During the 1930s and 1940s, New York was the foremost location for European contemporary art, holding major retrospectives for figures such as Picasso, Joan Miró, Paul Klee and Piet Mondrian. Newman was particularly interested in the contributions of Miró and Mondrian, describing them in a 1947 letter to Clement Greenberg as 'the most original of the abstract European painters' (B. Newman quoted in A. Temkin (ed.), Barnett Newman, exh. cat., Philadelphia Museum of Art, Philadelphia 2002, p. 32). Certainly Newman had them both in mind when he nominated abstraction as the fertile route for his new American art. Notwithstanding, he criticized his forebears for their reliance on nature and reality as a source of inspiration for their work. Newman was particularly scathing about Mondrian's method, which he considered to be directly derived from 'the seen landscape, the vertical trees on a horizon', his perpendicular angles constituting 'known natural images' (B. Newman quoted in R. Shiff, Barnett Newman: A Catalogue Raisonnée, R. Shiff et al. (eds.), New York, 2004, p. 25). In 1945 the artist wrote his text 'The Plasmic Image', in which he went even further to criticize Mondrian, the subversive title offering a play on words and mocking the Dutchman's signature 'plastic' art. In the conclusion to his text, Newman noted venomously that Mondrian's art had been 'founded on bad philosophy and on faulty logic' (B. Newman quoted in A. Temkin (ed.), Barnett Newman, exh. cat., Philadelphia Museum of Art, Philadelphia 2002, p. 32).

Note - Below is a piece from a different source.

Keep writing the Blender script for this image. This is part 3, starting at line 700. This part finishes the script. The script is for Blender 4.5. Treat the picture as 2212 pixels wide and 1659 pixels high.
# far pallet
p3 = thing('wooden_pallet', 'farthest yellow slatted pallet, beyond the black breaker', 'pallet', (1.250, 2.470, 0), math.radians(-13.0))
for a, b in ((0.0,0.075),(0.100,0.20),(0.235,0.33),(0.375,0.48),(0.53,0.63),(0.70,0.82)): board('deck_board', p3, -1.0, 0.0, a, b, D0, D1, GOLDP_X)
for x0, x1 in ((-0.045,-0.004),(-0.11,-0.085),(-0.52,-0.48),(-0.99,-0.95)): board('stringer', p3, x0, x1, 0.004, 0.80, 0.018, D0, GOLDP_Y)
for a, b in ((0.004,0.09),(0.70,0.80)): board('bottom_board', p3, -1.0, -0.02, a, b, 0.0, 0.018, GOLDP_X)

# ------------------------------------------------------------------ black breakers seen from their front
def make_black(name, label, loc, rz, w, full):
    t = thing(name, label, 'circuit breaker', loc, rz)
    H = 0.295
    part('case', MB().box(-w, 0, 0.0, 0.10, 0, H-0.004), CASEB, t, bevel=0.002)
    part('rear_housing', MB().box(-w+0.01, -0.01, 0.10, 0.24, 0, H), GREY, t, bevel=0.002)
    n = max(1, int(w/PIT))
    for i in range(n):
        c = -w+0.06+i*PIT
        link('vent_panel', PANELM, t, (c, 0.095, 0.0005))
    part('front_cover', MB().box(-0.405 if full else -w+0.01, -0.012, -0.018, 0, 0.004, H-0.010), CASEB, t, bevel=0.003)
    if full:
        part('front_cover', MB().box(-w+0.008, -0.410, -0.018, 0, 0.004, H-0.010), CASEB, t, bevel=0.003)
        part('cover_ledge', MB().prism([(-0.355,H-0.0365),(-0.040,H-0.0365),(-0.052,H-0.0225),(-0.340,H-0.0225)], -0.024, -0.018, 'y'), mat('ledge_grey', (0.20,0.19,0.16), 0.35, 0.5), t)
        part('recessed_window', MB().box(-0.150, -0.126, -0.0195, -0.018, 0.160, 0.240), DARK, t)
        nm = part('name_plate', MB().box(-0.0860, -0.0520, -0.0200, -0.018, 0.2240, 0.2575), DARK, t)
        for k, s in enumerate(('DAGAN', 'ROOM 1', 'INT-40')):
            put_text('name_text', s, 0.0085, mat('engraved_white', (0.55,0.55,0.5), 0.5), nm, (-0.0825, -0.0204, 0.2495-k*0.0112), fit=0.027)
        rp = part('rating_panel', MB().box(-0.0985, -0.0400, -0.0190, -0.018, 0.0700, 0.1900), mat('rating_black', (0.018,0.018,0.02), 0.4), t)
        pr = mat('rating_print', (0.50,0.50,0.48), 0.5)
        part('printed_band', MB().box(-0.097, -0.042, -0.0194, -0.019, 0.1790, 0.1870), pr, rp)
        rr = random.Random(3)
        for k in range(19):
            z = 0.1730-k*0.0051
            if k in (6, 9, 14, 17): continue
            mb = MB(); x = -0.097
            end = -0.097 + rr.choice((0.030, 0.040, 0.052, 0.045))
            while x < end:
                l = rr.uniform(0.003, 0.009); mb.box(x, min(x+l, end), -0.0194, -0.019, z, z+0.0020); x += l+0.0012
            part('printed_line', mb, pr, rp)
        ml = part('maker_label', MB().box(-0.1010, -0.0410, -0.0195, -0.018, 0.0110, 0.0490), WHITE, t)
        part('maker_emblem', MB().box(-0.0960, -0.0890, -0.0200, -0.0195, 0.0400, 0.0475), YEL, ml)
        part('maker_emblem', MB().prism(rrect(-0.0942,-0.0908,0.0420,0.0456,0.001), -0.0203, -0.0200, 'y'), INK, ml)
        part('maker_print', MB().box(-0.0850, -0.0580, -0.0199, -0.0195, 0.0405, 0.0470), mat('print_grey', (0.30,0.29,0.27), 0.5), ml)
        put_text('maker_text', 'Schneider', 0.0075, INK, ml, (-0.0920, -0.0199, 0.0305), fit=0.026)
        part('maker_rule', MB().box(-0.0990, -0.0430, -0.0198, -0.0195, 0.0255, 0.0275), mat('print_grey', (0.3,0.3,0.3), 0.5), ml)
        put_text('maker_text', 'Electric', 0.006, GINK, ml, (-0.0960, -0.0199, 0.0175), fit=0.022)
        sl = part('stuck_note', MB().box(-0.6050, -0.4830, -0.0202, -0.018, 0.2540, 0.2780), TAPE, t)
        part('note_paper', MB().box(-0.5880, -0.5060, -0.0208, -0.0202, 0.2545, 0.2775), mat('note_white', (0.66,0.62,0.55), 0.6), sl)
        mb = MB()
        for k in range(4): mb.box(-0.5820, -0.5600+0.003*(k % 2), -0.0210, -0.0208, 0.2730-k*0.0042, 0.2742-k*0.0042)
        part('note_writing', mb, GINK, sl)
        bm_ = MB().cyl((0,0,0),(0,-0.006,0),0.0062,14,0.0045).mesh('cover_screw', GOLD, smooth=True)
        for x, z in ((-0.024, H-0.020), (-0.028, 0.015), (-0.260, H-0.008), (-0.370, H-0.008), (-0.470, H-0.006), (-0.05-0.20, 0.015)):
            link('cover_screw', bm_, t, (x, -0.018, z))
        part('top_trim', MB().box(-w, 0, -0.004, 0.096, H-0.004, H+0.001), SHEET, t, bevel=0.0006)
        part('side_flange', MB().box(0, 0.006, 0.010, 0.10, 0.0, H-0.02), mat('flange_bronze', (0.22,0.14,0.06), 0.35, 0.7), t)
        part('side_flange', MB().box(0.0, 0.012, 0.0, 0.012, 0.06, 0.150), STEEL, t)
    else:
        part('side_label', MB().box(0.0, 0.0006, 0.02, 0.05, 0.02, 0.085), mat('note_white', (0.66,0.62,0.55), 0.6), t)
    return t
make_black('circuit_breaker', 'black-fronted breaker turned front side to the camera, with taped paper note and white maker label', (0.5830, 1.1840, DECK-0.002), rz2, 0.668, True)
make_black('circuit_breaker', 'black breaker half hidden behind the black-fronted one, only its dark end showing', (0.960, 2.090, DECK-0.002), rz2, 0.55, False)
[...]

Distinctly against Mondrian's Euclidian geometry, Newman became captivated by the primitive abstraction he had encountered in Kwaikiutl (Northwest Coast Indian art). In these works, he perceived a unique metaphysical understanding: 'to [the Kwaikiutl] a shape was a living thing, a vehicle for an abstract thought-complex, a carrier of the awesome feelings he felt before the terror of the unknowable' (B. Newman quoted in R. Shiff, Barnett Newman: A Catalogue Raisonnée, R. Shiff et al. (eds.), New York, 2004, p. 29). It was this sublime, transcendental possibility that Newman hoped to translate into his own body of work. In paintings such as Onement V, Newman himself became deeply moved by the stunning velocity of his 'zip' careering through the center of the canvas. As the artist later proclaimed: 'suddenly I realized that I had been emptying space instead of filling it, and that now my line made the whole area come to life' (B. Newman quoted in T. Hess, New York, 1969, p. 31. As Hess later recalled, the Onement series proved to be 'a revelation' for both artist and viewer. 'In Onement I' he noted, 'the orange element cut the red-brown into two equal sections, which were independent, but part of the whole. The orange itself was neither a shape nor a division, but a two-edged drawing that held the red-browns together and pushed them apart. And the background was cancelled' (T. Hess, Barnett Newman, New York, 1969, p. 31). It is this sense of wholeness, of the unity of the work that is fundamental to Newman's painting, each element being simultaneously part of the whole. As he explained: 'my paintings are not a construction the wholeness has no parts' (B. Newman quoted in R. Shiff, Barnett Newman: A Catalogue Raisonnée, R. Shiff et al. (eds.), New York, 2004, p. 49).